The Andean Nativity Scene is born of the collaboration between the Peruvian Episcopal Conference, the Diocese of Huancavelica, the Regional Government, the Foreign Commerce and Tourism Ministry, the Foreign Affairs Ministry, and the Embassy of Peru to the Holy See.

The life-size statues of the Child Jesus, of the Virgin Mary, of Saint Joseph, of the Three Kings, and the shepherds will be made with materials such as ceramic, maguey wood (agave), and fiberglass, and will be dressed in the typical Chopcca costumes. Jesus will look like a “Hilipuska” child, called thus because He will be wrapped in a typical Huancavelica blanket and fastened with a “chumpi” or braided belt. The Three Kings will have saddlebags or sacks containing characteristic foods of Huancavelica, such as potatoes, quinoa, kiwicha, and cañihua, and will be accompanied by lamas that will carry on their back a Peruvian flag. The Saviour’s birth will be announced by a child Angel, who will play the typical wind instrument called Wajrapuco. The Nativity Scene will also include statues of different animals belonging to the local fauna, such as alpacas, vicuñas, sheep, vizcachas, Andean flamingos, and the Andean condor, the national symbol of Peru.

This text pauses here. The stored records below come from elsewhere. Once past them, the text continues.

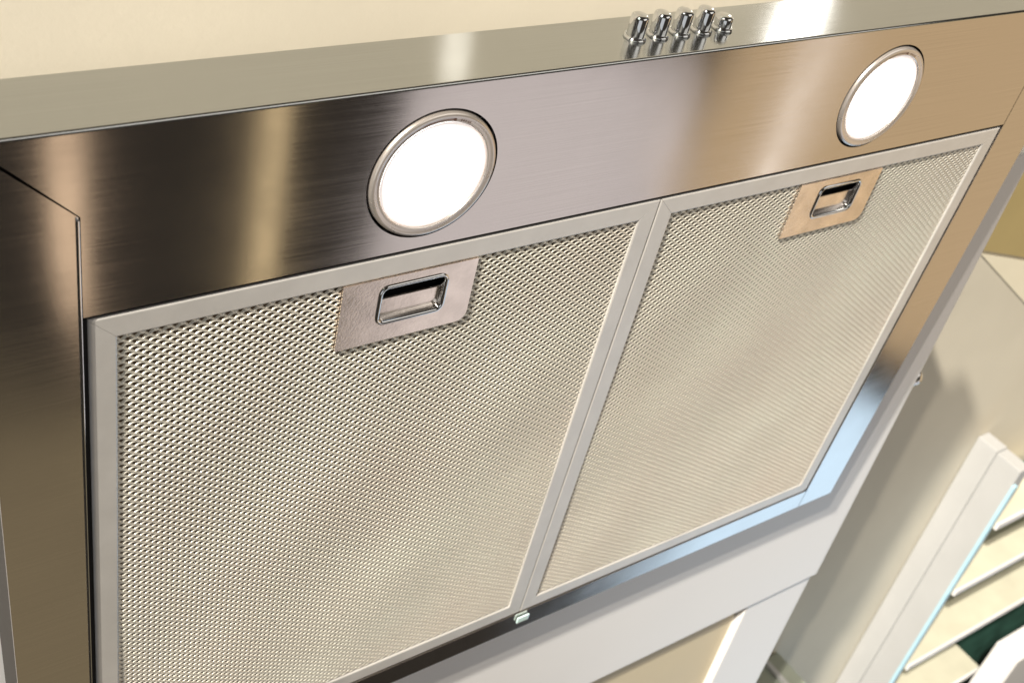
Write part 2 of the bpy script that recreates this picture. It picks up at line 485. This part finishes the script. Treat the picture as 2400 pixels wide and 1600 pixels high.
# ------------------------------------------------------------------ grease filters
FW, FH = 0.2646, 0.3148          # outside size of one filter
FR = 0.0104                      # width of the frame
MY = 0.0012                      # plane of the mesh behind the frame's face

def mesh_sheet():
    x0, x1 = 0.0096, FW - 0.0100
    z0, z1 = -FH + 0.0110, -0.0098
    L, p = 0.00505, 0.00177
    ns = int((x1 - x0) / L * 12)
    xs = np.linspace(x0, x1, ns + 1)
    nr = int((z1 - z0) / p)
    rng = np.random.default_rng(3)
    def window(k):                                    # where the slit above strand k stands open
        c = np.cos(2 * math.pi * (xs - x0) / L + math.pi * (k % 2))
        w = np.arccos(np.clip(-c, -1, 1)) / math.pi   # 0..1 triangle wave
        return np.clip((w - 0.38) / 0.62, 0, 1)
    verts = np.zeros((nr, ns + 1, 4, 3), dtype=np.float32)
    for k in range(nr):
        up, dn = window(k), window(k + 1)
        zt = z1 - k * p - 0.00142 * up                # pointed lower end of the hole above
        zb = z1 - (k + 1) * p + 0.00066 * np.minimum(1, dn * 2.6)
        yy = MY + 0.00012 * np.sin(xs * 70 + k * 0.05) + 0.00010 * np.sin(k * 0.11 + xs * 23) + 0.00012 * np.sin(xs * 31 - k * 0.043 + 1.7)
        jit = rng.normal(0, 0.000015, ns + 1)
        rows = ((zt, 0.00052), (zt * 0.60 + zb * 0.40, 0.00002), (zt * 0.22 + zb * 0.78, -0.00040), (zb, 0.00028))
        for j, (zz, dy) in enumerate(rows):
            verts[k, :, j, 0] = xs
            verts[k, :, j, 1] = yy + dy
            verts[k, :, j, 2] = zz + jit
    idx = np.arange(nr * (ns + 1) * 4).reshape(nr, ns + 1, 4)
    q = []
    for j in range(3):
        q.append(np.stack([idx[:, :-1, j], idx[:, :-1, j + 1], idx[:, 1:, j + 1], idx[:, 1:, j]], -1).reshape(-1, 4))
    q = np.concatenate(q).astype(np.int32)
    cen = verts.reshape(-1, 3)[q].mean(1)             # cut out behind the handle's slot
    q = q[~((cen[:, 0] > 0.1165) & (cen[:, 0] < 0.1522) & (cen[:, 2] > -0.0365) & (cen[:, 2] < -0.0135))]
    me = bpy.data.meshes.new('mesh_sheet')
    me.vertices.add(verts.size // 3); me.vertices.foreach_set('co', verts.ravel())
    me.loops.add(q.size); me.loops.foreach_set('vertex_index', q.ravel())
    me.polygons.add(len(q)); me.polygons.foreach_set('loop_start', np.arange(0, q.size, 4, dtype=np.int32))
    me.update(calc_edges=True)
    return me

def rail_mesh(name, a, b):
    """frame rail between outside corners a and b (along the outline, mitred), section 10 mm wide with a folded inner lip"""
    a, b = Vector((a[0], 0, a[1])), Vector((b[0], 0, b[1]))
    d = (b - a).normalized(); n = Vector((-d.z, 0, d.x))       # n points into the filter
    prof = [(0.0, 0.012), (0.0, 0.0006), (0.0003, 0.0002), (0.0008, 0.0), (FR - 0.0008, 0.0), (FR - 0.0002, 0.0003), (FR, 0.0009), (FR, 0.0075), (FR - 0.0008, 0.0075), (FR - 0.0008, 0.0011), (0.0008, 0.0011), (0.0008, 0.012)]
    verts, faces = [], []
    for end, s in ((a, 1), (b, -1)):
        for w, y in prof:
            verts.append(tuple(end + n * w + d * (s * (w + 0.00008)) + Vector((0, y, 0))))
    m = len(prof)
    for k in range(m):
        k2 = (k + 1) % m
        faces.append((k, k2, m + k2, m + k))
    faces.append(tuple(range(m))); faces.append(tuple(m + k for k in reversed(range(m))))
    me = bpy.data.meshes.new(name); me.from_pydata(verts, [], faces); me.update()
    bm = bmesh.new(); bm.from_mesh(me); bmesh.ops.recalc_face_normals(bm, faces=bm.faces); bm.to_mesh(me); bm.free()
    return me

def make_filter(x, label):
    f = empty('grease_filter', (x, 0.0003, -0.0005))
    tag(f, label, 'filter', 'grease filters of the hood')
    cs = [(0, 0), (0, -FH), (FW, -FH), (FW, 0)]
    for i in range(4):
        link('frame_rail', rail_mesh('frame_rail', cs[i], cs[(i + 1) % 4]), FRAME, f)
    link('mesh_sheet', mesh_sheet(), MESHM, f)
    box('hole_shade_sheet', 0.004, FW - 0.004, 0.0085, 0.0100, -FH + 0.004, -0.004, BACKM, f)
    # handle plate with a rounded slot
    hx0, hx1, hz0, hz1 = 0.1003, 0.1648, -0.0446, -0.0106
    outl = [(hx0, hz1), (hx0, hz0)] + [(hx1 - 0.005 + 0.005 * math.sin(R(t)), hz0 + 0.005 - 0.005 * math.cos(R(t))) for t in range(0, 91, 15)] + [(hx1, hz1)]
    slot = rrect(0.1187, 0.1500, -0.0343, -0.0158, 0.0032)
    hp = prism('handle', [outl, slot], -0.0004, 0.0006, PLATE, f)
    box('side_fold', hx0 - 0.0002, hx0 + 0.0009, 0.0007, 0.0022, hz0 + 0.001, hz1 - 0.001, PLATE, hp)
    # rolled rim of the slot
    path = rrect(0.1187, 0.1500, -0.0343, -0.0158, 0.0032)
    rp = [(-0.0013, -0.0002), (-0.0010, -0.0010), (-0.0003, -0.0012), (0.0004, -0.0009), (0.0007, -0.0002), (0.0007, 0.0060)]
    n = len(path); verts = []; faces = []
    cx, cz = 0.13435, -0.02505
    for i in range(n):
        p0, p1 = path[i - 1], path[(i + 1) % n]
        tx, tz = p1[0] - p0[0], p1[1] - p0[1]
        l = math.hypot(tx, tz); nx, nz = -tz / l, tx / l
        if nx * (cx - path[i][0]) + nz * (cz - path[i][1]) < 0: nx, nz = -nx, -nz
        for w, y in rp:
            verts.append((path[i][0] + nx * w, y, path[i][1] + nz * w))
    m = len(rp)
    for i in range(n):
        j = (i + 1) % n
        for k in range(m - 1):
            faces.append((i * m + k, j * m + k, j * m + k + 1, i * m + k + 1))
    me = bpy.data.meshes.new('slot_rim'); me.from_pydata(verts, [], faces); me.update()
    bm = bmesh.new(); bm.from_mesh(me); bmesh.ops.recalc_face_normals(bm, faces=bm.faces); bm.to_mesh(me); bm.free()
    link('slot_rim', me, CHROME, hp, smooth=True)
    box('slot_back', 0.1175, 0.1512, 0.0062, 0.0070, -0.0355, -0.0146, BLACK, hp)
    box('finger_grip', 0.1196, 0.1492, 0.0018, 0.0030, -0.0336, -0.0232, PLATE, hp, 0.0004)
    return f

f1 = make_filter(0.0, 'left grease filter, below the larger nearer lamp, with stained handle')
f2 = empty('grease_filter', (0.2650, 0.0003, -0.0005))
tag(f2, 'right grease filter, below the lamp at the far end of the hood', 'filter', 'grease filters of the hood')
def copy_children(src, dst):
    for ch in list(src.children):
        c = ch.copy(); COL.objects.link(c); c.parent = dst
        copy_children(ch, c)
copy_children(f1, f2)
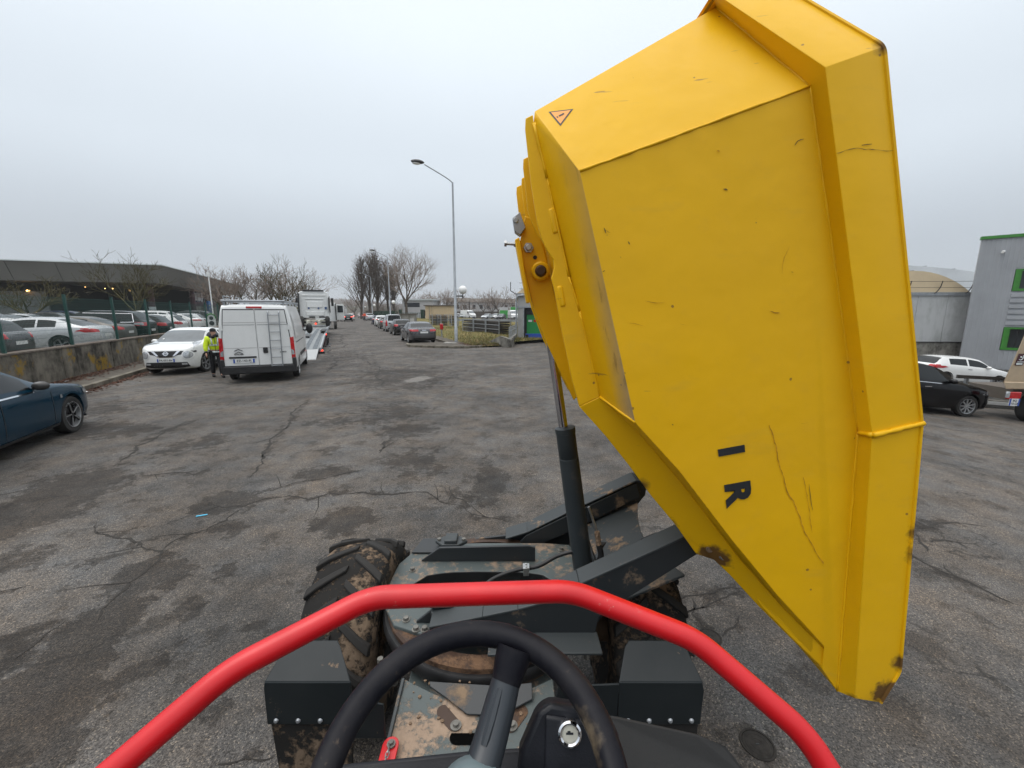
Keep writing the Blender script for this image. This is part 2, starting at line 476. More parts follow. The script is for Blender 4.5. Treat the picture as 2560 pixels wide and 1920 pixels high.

There will also be, in a reduced scale, a representation of the Chopcca community, with its ancestral culture, traditions, and work instruments, which the peasants use to plow the earth. Chopcca is a Quechua-speaking community of a little over 10,000 inhabitants. The rural community is located to the east of the city of Huancavelica, capital of the Department of the same name, at an altitude that rises from 3,680 to 4,500 meters above sea level, in a territory that is traversed by the Qhapaq Ñan or Inca trail.

Instead, to represent the Nativity Scene, which will be set up in Paul VI Hall, the young people of Gallio, of the Pastoral Unit of Gallio, Foza, Sasso, and Stoccareddo chose to be inspired by a farmhouse of the region intended for the shelter of animals. This “stalotto,” as it’s called in the dialect, houses a few life-size characters: the Holy Family, a shepherd carrying a lamb on his shoulders and a sheep at his feet, and a woman with a dove in a basket. There will also be some farmyard animals, such as rabbits, chickens, and a cat. Placed inside the “stalotto” will be various utensils used in the past by peasants of the Altiplano: saws, rakes, hoes, and a wooden mold to prepare the butter in the home, in addition to containers for milk and snowshoes,

demijohns for wine, and cages for decoy birds. Placed outside the farmhouse is an enclosure for rabbits made of stone slabs that in the Cimbrian language are called “Stoan platen,” which still today delimit the boundaries between the houses and mark the paths. There is also a spruce woodshed with cut logs left to dry, which serve to fuel the small stove inside the farmhouse.

Another culture is that of the people of Andalo, from where the Christmas tree comes. “Ntant che pòlsest va a tagliar su legna “ (while you rest cut a bit of wood!), is the Andalo saying that well represents the industriousness and the way of facing a life of the inhabitants of this locality of Trentino. Immersed in the woods and the green plateau included between the Dolomites of Brenta and Paganella, Andalo is also in the municipalities belonging to the Adamello Brenta Natural Park. It is surrounded by forests made up primarily of coniferous and deciduous trees. It’s from these ancient woods that the large fir tree was taken, which will be set up in Saint Peter’s Square and which, together with the Crib, will be exhibited until the end of Christmastide, which coincides with the feast of the Baptism of the Lord, on January 9, 2022.